__RECORDS FOR THE EXERCISE__.
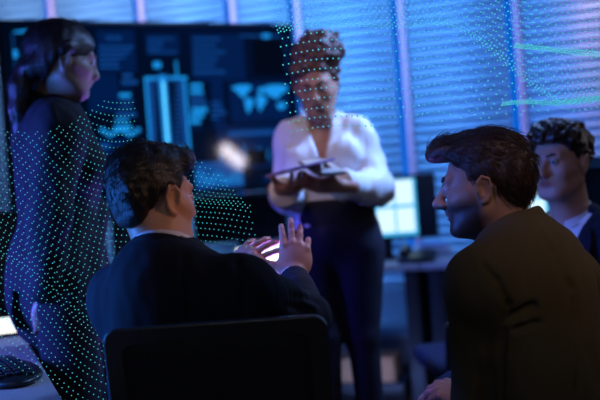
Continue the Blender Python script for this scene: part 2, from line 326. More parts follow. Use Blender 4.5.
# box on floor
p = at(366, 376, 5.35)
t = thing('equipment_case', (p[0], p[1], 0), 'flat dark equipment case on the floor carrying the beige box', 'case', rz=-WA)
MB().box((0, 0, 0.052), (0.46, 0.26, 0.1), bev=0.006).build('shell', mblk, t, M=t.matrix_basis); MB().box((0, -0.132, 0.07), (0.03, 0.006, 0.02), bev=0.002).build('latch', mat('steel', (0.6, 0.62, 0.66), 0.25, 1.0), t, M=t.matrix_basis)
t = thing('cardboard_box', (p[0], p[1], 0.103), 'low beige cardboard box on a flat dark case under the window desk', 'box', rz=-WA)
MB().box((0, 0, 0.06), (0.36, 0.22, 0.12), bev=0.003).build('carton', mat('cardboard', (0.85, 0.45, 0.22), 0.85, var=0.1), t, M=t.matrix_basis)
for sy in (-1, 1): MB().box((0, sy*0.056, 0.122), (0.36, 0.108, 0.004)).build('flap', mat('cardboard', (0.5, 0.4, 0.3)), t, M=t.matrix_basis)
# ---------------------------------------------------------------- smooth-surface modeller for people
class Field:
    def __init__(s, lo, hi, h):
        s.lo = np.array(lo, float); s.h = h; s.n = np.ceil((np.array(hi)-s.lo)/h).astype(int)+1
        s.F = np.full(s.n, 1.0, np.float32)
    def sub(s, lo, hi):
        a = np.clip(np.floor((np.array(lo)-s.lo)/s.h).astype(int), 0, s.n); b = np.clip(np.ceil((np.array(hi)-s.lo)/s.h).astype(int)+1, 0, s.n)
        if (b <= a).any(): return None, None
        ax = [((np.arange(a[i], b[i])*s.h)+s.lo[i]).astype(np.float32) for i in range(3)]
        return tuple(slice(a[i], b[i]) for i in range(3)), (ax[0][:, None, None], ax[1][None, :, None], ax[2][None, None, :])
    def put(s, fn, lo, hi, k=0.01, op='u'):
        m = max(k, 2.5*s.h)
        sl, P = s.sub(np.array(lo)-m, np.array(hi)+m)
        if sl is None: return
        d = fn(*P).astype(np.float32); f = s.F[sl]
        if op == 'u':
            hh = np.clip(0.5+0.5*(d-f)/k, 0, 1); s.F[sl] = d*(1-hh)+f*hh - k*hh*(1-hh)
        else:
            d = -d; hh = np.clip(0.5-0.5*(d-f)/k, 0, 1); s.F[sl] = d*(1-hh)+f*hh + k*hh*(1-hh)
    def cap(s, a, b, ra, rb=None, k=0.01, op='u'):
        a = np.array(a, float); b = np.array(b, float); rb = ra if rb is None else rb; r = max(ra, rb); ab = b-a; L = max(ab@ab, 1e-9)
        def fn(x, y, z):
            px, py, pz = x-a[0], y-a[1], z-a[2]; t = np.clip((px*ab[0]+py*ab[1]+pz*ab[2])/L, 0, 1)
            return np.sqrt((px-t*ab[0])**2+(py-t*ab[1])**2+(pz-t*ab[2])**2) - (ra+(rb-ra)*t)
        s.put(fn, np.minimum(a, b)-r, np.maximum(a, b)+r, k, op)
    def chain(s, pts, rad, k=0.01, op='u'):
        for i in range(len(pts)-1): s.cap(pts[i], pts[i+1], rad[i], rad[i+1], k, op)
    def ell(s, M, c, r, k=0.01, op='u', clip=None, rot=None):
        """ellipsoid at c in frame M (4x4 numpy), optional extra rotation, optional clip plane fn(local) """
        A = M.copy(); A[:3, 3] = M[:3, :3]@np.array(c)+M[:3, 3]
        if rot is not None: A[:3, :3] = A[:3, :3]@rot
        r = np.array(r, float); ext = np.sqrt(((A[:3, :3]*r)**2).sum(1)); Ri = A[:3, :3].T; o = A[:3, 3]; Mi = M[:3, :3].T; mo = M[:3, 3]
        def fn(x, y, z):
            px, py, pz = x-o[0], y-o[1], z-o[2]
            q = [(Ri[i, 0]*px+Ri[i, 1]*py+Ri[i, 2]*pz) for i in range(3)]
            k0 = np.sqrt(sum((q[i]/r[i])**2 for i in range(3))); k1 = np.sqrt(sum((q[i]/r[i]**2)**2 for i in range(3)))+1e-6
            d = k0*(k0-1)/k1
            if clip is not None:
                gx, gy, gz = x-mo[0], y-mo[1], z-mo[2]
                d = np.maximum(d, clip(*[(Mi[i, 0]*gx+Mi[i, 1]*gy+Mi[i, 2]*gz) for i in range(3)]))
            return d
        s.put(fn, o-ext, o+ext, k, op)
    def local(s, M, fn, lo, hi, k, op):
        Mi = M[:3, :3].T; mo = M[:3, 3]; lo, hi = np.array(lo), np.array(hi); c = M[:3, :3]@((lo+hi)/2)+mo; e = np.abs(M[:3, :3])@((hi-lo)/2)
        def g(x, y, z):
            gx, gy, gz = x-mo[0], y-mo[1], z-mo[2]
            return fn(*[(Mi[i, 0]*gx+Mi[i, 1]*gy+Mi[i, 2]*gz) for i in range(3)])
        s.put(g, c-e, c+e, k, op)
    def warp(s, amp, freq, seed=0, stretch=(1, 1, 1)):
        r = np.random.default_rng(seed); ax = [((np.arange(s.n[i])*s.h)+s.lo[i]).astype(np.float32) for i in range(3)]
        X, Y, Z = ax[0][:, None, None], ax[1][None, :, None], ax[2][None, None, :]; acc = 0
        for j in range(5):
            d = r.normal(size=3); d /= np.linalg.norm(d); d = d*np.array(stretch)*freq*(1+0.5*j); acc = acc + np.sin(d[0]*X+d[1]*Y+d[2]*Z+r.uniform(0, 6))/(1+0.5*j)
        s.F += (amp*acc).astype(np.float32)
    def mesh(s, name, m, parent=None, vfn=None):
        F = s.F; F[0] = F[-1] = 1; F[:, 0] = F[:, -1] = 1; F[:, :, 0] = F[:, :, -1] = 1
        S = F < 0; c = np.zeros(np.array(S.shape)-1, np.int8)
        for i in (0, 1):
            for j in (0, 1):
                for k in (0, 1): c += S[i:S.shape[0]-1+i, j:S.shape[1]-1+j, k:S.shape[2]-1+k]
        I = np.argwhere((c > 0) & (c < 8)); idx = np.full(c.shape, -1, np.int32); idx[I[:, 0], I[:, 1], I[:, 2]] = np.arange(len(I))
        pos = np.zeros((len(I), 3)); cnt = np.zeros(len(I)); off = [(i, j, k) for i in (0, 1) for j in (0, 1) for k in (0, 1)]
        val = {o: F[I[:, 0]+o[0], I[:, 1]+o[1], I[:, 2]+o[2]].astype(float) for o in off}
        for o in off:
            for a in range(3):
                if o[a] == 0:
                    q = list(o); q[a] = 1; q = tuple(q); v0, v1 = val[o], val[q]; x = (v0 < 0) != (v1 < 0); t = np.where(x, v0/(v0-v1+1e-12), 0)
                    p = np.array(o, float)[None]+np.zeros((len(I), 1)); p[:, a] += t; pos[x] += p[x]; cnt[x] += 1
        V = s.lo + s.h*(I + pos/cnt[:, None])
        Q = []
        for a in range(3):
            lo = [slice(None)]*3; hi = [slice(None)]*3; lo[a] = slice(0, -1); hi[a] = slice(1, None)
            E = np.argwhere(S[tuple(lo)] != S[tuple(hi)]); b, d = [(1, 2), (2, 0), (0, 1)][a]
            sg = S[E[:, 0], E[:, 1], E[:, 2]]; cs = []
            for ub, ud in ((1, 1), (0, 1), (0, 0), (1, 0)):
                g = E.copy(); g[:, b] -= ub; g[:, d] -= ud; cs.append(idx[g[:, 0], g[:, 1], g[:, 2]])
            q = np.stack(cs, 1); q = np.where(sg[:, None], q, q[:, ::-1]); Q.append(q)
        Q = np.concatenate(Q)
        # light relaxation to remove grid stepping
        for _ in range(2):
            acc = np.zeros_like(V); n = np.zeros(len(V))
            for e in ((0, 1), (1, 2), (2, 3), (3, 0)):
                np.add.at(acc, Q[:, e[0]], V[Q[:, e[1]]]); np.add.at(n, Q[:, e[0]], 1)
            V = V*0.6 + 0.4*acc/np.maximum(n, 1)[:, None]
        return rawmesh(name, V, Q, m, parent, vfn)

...

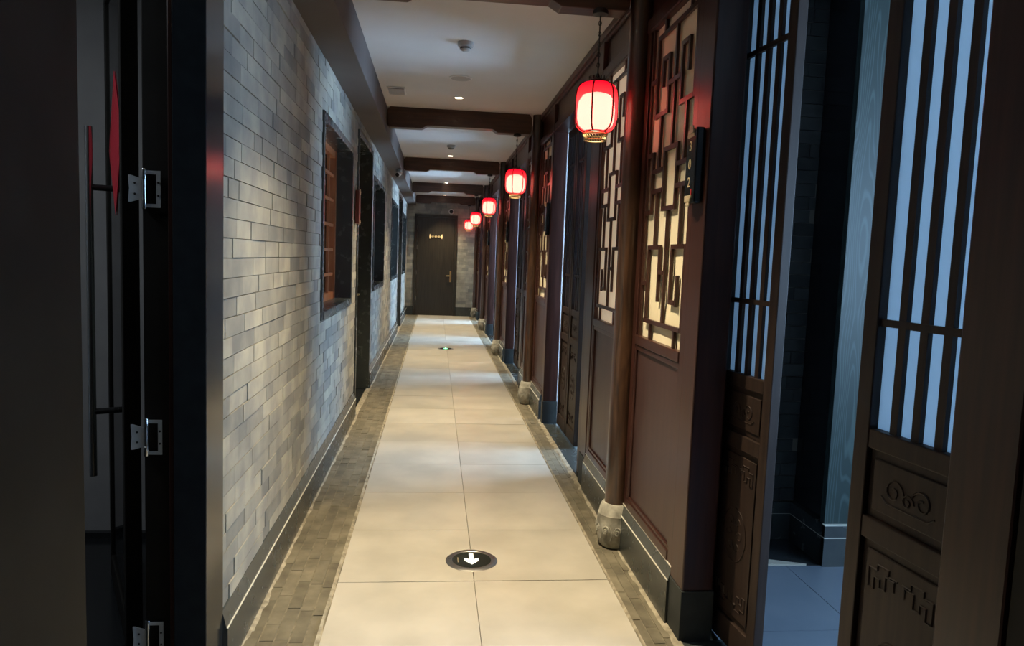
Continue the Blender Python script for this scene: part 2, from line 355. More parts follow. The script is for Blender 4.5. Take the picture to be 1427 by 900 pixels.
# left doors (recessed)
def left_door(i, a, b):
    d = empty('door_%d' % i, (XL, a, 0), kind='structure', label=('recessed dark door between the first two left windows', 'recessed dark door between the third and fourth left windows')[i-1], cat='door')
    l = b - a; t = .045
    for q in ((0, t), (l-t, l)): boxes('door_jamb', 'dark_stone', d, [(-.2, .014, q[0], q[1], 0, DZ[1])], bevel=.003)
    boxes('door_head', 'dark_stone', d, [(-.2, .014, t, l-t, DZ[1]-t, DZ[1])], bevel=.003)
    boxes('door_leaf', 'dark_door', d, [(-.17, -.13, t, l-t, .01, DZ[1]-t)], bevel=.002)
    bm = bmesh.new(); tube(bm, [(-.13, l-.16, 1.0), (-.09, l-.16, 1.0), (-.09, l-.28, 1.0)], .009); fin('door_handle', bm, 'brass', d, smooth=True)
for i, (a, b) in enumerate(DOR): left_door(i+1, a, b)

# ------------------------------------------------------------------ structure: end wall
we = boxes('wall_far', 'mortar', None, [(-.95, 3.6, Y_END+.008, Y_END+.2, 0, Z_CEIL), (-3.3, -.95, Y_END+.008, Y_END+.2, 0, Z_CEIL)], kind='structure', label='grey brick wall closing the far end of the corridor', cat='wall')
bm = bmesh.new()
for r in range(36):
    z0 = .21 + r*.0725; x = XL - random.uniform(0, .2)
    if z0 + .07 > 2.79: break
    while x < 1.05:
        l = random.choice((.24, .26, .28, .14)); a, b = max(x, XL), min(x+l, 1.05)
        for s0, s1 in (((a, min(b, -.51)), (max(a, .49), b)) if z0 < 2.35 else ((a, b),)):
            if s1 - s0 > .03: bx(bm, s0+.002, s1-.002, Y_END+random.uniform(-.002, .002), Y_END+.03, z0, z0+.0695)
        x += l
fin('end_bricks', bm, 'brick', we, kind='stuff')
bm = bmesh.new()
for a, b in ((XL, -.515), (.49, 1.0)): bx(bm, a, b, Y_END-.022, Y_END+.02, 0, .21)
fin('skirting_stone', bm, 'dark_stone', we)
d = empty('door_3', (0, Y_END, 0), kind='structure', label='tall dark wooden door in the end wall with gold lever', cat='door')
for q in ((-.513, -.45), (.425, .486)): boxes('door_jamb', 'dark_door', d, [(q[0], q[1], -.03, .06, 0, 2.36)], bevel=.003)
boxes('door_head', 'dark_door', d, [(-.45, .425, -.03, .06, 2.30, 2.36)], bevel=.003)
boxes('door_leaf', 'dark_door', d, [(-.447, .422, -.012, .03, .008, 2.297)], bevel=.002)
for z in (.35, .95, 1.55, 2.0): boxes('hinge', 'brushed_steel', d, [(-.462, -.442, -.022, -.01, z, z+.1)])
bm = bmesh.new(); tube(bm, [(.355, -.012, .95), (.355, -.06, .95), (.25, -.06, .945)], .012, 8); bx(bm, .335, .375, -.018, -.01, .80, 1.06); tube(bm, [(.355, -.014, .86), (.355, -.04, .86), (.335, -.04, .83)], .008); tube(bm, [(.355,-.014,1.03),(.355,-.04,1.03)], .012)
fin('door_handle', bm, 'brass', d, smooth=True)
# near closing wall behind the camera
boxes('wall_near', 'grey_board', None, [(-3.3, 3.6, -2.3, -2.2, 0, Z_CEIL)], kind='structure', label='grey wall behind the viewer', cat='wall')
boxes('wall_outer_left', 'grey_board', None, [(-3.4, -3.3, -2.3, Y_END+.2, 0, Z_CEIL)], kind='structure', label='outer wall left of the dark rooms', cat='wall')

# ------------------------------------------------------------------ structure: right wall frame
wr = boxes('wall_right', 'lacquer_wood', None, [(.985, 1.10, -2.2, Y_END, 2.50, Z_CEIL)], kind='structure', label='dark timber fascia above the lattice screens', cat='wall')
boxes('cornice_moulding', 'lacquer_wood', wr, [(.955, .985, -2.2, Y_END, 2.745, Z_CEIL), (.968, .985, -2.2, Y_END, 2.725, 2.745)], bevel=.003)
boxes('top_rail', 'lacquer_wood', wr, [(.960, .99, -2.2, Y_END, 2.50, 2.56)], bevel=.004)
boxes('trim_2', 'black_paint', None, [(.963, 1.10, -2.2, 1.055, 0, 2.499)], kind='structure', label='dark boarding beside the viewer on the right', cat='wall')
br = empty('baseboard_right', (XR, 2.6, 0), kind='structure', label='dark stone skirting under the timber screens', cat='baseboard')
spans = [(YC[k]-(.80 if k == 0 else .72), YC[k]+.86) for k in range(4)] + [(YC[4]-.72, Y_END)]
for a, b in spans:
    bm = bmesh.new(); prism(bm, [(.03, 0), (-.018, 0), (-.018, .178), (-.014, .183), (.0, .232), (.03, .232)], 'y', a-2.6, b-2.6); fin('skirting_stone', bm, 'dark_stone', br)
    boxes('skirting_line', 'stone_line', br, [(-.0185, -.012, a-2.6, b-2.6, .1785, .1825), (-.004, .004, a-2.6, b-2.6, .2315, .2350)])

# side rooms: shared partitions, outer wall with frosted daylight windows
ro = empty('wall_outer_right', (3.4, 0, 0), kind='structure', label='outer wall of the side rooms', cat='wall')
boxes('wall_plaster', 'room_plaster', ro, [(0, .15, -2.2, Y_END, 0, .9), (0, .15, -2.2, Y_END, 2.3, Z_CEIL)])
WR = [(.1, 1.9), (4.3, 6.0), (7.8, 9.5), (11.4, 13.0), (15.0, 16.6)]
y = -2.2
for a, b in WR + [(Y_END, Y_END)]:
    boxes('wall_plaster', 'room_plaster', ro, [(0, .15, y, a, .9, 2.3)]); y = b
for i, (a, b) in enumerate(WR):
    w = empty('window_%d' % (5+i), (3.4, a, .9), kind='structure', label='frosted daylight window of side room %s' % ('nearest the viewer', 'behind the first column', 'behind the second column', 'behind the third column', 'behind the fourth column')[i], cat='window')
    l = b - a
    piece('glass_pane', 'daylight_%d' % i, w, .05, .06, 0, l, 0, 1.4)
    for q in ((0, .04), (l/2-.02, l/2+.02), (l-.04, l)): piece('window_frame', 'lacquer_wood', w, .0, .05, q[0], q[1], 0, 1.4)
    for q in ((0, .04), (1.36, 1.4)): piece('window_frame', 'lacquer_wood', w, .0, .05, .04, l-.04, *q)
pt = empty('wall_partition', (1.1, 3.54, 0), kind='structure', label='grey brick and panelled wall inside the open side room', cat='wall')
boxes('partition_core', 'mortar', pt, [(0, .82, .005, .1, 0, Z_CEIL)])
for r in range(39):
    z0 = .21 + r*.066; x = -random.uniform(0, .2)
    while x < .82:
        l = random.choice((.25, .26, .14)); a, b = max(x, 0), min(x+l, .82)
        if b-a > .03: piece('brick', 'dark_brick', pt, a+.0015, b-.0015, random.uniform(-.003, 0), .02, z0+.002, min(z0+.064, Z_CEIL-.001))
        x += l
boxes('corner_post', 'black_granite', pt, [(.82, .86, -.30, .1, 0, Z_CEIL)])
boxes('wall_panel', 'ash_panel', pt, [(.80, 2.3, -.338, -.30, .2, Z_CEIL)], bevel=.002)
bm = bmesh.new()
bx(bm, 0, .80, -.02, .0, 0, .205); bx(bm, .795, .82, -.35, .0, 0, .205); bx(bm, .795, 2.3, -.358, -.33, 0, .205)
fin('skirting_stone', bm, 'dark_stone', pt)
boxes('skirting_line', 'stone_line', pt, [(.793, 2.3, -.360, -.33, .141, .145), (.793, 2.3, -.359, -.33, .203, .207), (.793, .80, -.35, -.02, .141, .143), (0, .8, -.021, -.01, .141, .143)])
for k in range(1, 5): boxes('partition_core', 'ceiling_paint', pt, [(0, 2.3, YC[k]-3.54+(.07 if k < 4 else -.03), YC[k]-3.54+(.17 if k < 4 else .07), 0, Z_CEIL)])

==

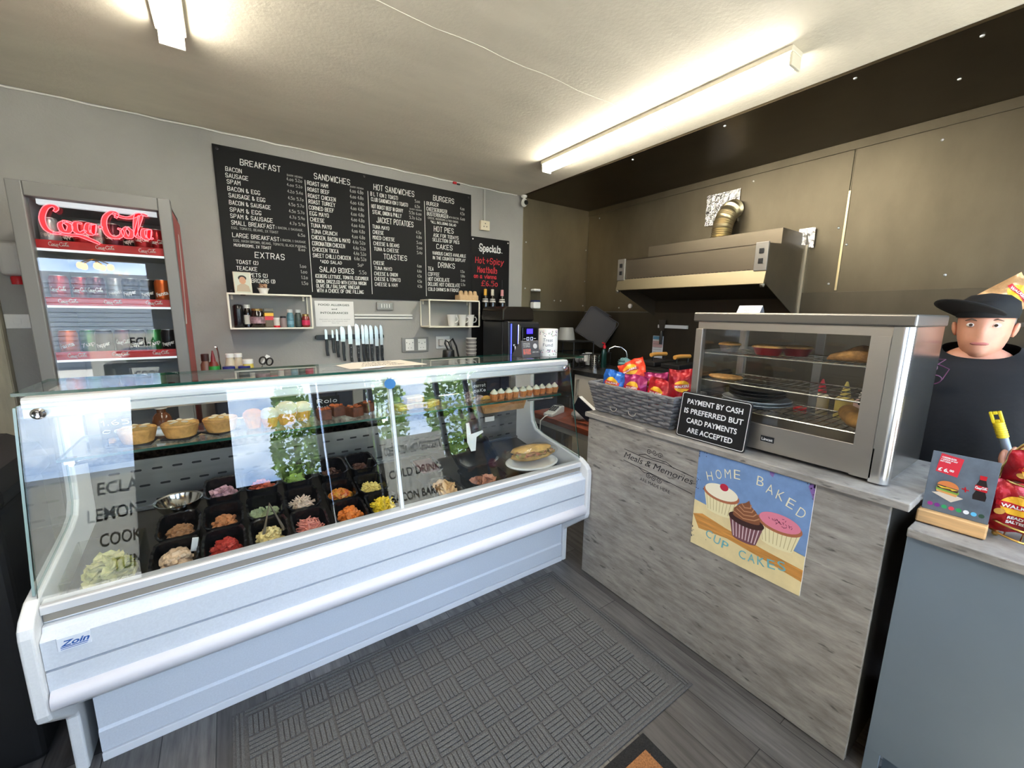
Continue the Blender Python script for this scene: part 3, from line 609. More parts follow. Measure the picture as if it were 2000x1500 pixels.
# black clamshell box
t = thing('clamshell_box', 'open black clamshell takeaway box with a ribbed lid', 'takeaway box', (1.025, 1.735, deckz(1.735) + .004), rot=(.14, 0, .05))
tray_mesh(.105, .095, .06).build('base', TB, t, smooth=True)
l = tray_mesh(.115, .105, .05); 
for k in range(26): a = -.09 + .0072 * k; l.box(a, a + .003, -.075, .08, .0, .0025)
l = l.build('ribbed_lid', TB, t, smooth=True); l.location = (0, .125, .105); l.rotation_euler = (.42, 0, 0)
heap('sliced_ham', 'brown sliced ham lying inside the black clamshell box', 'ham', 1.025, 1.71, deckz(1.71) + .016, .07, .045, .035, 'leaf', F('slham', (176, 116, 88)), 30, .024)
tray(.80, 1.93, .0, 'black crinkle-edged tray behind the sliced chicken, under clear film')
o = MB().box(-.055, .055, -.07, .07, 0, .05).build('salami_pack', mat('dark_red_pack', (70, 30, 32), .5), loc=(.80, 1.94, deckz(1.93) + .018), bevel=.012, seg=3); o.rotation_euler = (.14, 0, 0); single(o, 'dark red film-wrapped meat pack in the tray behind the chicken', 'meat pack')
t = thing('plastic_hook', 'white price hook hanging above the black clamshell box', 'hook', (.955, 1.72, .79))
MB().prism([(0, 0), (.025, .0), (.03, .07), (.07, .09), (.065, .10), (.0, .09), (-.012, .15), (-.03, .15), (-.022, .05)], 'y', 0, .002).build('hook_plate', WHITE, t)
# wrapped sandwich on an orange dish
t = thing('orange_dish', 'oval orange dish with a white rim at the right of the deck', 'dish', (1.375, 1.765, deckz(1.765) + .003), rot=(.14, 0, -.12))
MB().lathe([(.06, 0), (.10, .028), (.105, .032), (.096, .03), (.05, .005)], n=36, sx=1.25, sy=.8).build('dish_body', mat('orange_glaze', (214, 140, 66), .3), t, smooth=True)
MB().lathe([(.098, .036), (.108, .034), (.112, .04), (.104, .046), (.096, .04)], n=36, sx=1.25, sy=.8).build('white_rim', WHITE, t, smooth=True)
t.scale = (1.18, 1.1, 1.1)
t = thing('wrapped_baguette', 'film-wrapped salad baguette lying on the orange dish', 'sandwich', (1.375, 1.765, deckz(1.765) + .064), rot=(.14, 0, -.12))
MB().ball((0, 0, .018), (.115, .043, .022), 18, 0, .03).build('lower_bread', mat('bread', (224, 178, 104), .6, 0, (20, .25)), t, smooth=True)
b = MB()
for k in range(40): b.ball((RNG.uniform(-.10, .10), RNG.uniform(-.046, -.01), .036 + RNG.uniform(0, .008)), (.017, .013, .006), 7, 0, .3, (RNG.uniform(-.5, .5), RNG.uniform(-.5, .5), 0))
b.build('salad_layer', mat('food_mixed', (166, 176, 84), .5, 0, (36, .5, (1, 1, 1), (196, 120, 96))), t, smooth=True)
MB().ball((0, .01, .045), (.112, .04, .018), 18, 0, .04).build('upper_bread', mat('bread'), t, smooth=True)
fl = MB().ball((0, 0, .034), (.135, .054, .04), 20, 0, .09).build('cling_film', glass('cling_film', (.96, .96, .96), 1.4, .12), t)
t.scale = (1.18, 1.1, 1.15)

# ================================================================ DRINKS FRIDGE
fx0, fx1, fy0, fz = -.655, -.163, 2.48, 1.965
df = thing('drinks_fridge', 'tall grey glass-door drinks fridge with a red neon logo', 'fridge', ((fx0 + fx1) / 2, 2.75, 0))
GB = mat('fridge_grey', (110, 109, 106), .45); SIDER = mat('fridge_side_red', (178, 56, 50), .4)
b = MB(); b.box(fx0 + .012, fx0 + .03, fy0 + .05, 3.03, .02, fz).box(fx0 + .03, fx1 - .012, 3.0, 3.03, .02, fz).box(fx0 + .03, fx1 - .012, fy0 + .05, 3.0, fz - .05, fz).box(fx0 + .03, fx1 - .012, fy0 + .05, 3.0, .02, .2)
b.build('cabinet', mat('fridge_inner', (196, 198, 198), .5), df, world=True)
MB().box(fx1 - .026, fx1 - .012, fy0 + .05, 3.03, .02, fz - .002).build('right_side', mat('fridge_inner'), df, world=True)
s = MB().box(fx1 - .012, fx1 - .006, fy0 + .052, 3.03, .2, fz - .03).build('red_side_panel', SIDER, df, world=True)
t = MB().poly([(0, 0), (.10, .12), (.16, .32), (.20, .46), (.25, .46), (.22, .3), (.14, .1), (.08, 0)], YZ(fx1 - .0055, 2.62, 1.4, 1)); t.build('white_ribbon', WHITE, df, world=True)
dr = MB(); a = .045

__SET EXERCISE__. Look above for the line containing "by 900 pixels.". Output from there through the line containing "for i, (a, b) in enumerate(DOR): left_door(i+1, a, b)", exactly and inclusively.

__EXERCISE SOLUTION__.
Continue the Blender Python script for this scene: part 2, from line 355. More parts follow. The script is for Blender 4.5. Take the picture to be 1427 by 900 pixels.
# left doors (recessed)
def left_door(i, a, b):
    d = empty('door_%d' % i, (XL, a, 0), kind='structure', label=('recessed dark door between the first two left windows', 'recessed dark door between the third and fourth left windows')[i-1], cat='door')
    l = b - a; t = .045
    for q in ((0, t), (l-t, l)): boxes('door_jamb', 'dark_stone', d, [(-.2, .014, q[0], q[1], 0, DZ[1])], bevel=.003)
    boxes('door_head', 'dark_stone', d, [(-.2, .014, t, l-t, DZ[1]-t, DZ[1])], bevel=.003)
    boxes('door_leaf', 'dark_door', d, [(-.17, -.13, t, l-t, .01, DZ[1]-t)], bevel=.002)
    bm = bmesh.new(); tube(bm, [(-.13, l-.16, 1.0), (-.09, l-.16, 1.0), (-.09, l-.28, 1.0)], .009); fin('door_handle', bm, 'brass', d, smooth=True)
for i, (a, b) in enumerate(DOR): left_door(i+1, a, b)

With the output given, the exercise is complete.